While some new technologies show promise in the future, artificial intelligence (AI) is having a big impact now, and fixed-income investors agree.
The killer app for AI is a user interface that lets you forget how sophisticated the underlying technology is while producing output that otherwise would have taken hours to create by hand. AI has been in use in fixed-income markets for years, generating evaluated bond prices and driving quantitative trading and investing strategies. But those implementations required PhDs and complex coding. GenAI (generative AI) allows the complex underpinnings of those use cases to be put to work by almost anyone.
According to the 57 buy-side traders and portfolio managers we interviewed in the first quarter of 2026, AI’s biggest impact on fixed-income investing and trading is data analysis and document review, cited by 65% and 47%, respectively.
We concur. Commercial solutions from LTX and the newly launched AIQ Markets allow users to easily search through TRACE data to find pricing patterns, create a portfolio with given criteria and seek out bonds to trade based on liquidity scores, yields, ratings, and just about any other attribute you can think of. More tools like this will surely hit the market in the months ahead.

Second, AI coding assistants allow users to quickly analyze large sets of trading data with limited knowledge of Python or other languages proficient in data processing. With the right setup, it’s simple to tell your coding assistant where data is located and what trends you’re seeking, enabling it to create charts and statistics that would have required hours or days of manual effort in Excel. This approach can also prove quite valuable for product managers who can now build working prototypes rather than writing functional specification documents when asking IT to build new internal or client-facing apps.
And then there’s document review—one of the original GenAI use cases. Bond prospectuses tend to come in similar formats and contain similar information, which makes it an easy task for AI to summarize, compare and contrast. While technology has long existed to help portfolio managers analyze this data, AI makes the data available faster and in whatever context is needed.
The same approach holds true for research. Buy-side firms reading sell-side research often want to understand the key points before committing time to read the details. AI is doing this now, in some cases with the results already embedded into the report to save the reader time.
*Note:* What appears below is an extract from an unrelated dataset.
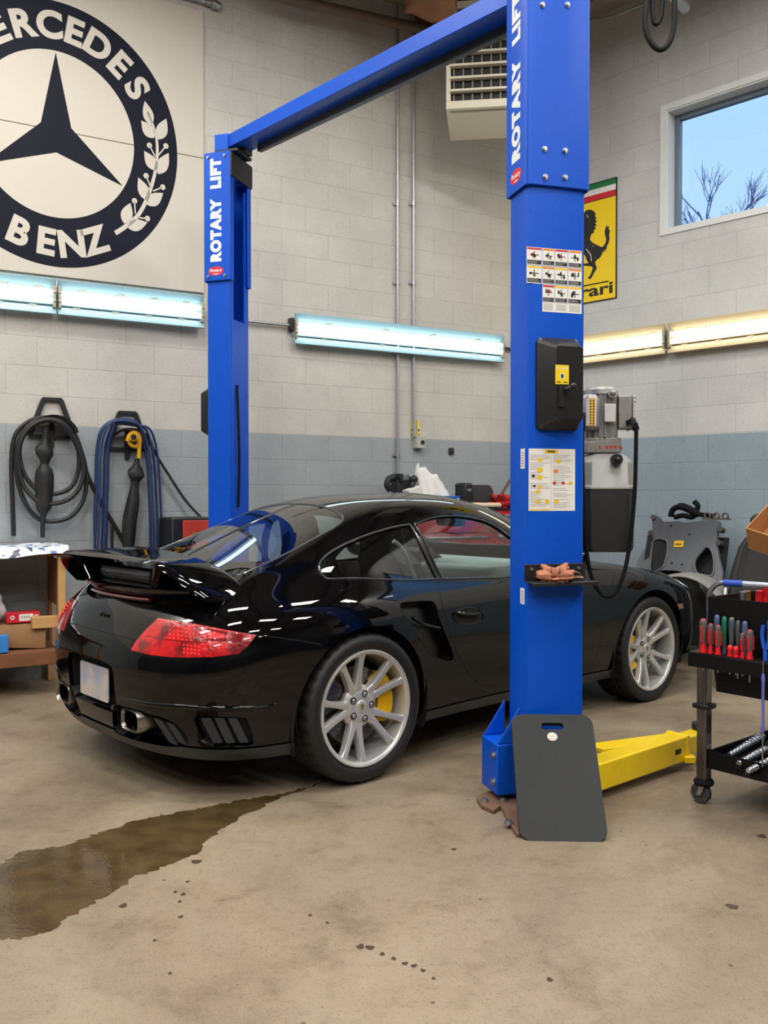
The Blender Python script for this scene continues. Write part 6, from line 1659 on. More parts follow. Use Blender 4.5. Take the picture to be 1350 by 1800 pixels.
IRON = mat('dark_cast_iron', (52, 52, 54), .5, .5, noise=.2, nscale=20)
t = cthing('bench_vise', 'dark iron bench vise on the left end of the red tool chest', 'vise', 706, -.25); t.scale = (1.2, 1.2, 1.25)
MB().lathe([(.0001, 0), (.07, 0), (.07, .02), (.035, .04), (.03, .10), (.0001, .10)], 24).build('vise_base', IRON, t)
MB().box((-.01, 0, .14), (.10, .09, .09)).box((-.035, 0, .20), (.025, .12, .05)).tube(catmull([(-.06, 0, .2), (-.10, 0, .19), (-.115, 0, .15), (-.09, 0, .12)], 4), .022, 10).build('vise_body', IRON, t, bevel=.008)
MB().box((.065, 0, .145), (.05, .10, .085)).box((.05, 0, .195), (.03, .12, .05)).cyl((.09, 0, .14), (.15, 0, .14), .014).cyl((.145, -.08, .10), (.145, .08, .18), .008).build('vise_jaw', STEEL, t, bevel=.006)
# white cloth heaped over a small stand
b = MB(); rings = []; NT = 64
for i, t in enumerate(np.linspace(0, 1, 22)):
    z = .012 + .29 * t; k = (1 - t) ** .75; rx = .095 + .085 * k; ry = .040 + .075 * k; fo = .11 * k + .03
    rings.append([((rx * (1 + fo * math.sin(7 * a + 2 * t) + .05 * math.sin(13 * a + 4 * t))) * math.cos(a) - .05 * t + .02, (ry * (1 + fo * math.sin(6 * a + 1 - 2 * t))) * math.sin(a), z - .05 * t * math.cos(a + .4) * (t > .5) + .02 * math.sin(5 * a) * (t > .9)) for a in np.linspace(0, 2 * PI, NT, endpoint=False)])
b.loft(rings)
WH = mat('white_towel', (228, 226, 222), .85, bump=.2, bscale=60)
o = b.build('white_towel', WH, smooth=60); o.matrix_world = MC @ Matrix.Translation(on_chest(758, -.32)); tag(o, 'white towel draped in a heap on the red tool chest', 'towel')
o = MB().loft([[(x, .0, .01), (x + .02, -.03, .30), (x + .03, .03, .30), (x + .06, .14, .01)] for x in (-.02, .0)]).tube(catmull([(-.10, -.05, .22), (-.12, -.06, .17), (-.09, -.06, .09), (-.07, -.06, .01)], 5), .02, 10).ball((-.10, -.05, .235), .035)
o = o.build('torque_handle', BLACK_PLASTIC, smooth=40); o.matrix_world = MC @ Matrix.Translation(on_chest(740, -.32)); tag(o, 'black knobbed tool standing at the left of the white towel', 'tool')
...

About one-third of respondents said AI would have the biggest impact on automated and algorithmic trading. When capital markets professionals consider automation and AI, trading is often the first thing that comes to mind. And while AI is certainly capable of making trading suggestions and decisions, actually putting that “thinking” to work in the institutional market is much easier said than done, with regulatory concerns the biggest roadblock.
If AI makes a trade and something goes wrong, blaming AI for the bad choice won’t placate regulators or the end client. Remember, whereas coded software solutions follow explicitly programmed rules to make a decision, AI makes decisions by learning patterns from data and adapting its responses. In other words, software will make the same decision each time when presented with the same information, while AI will not. This lack of determinism leaves senior executives, risk-takers and compliance officers skeptical.
Our study participants also noted that AI will also impact dealer counterparty and trading venue selection. In the short- and medium-term, these use cases are what will likely drive more AI-assisted automated trading rather than true AI-native algorithms. We know this to be true as these solutions already exist, some from the trading venues, some from the execution management system (EMS) providers and the rest as internally built systems at quantitative investing and trading firms. AI can suggest approaches for trading based on historical data, but those suggestions are then fed into coded solutions (or to humans) that take a more deterministic approach to making trading decisions.
Don’t fade AI in fixed income. Its ability to transform data analysis, research, portfolio construction, and more is very real and with us today. Those who use it creatively and safely maintain an edge. But for now, let’s leave the trading to old-fashioned computer code and humans.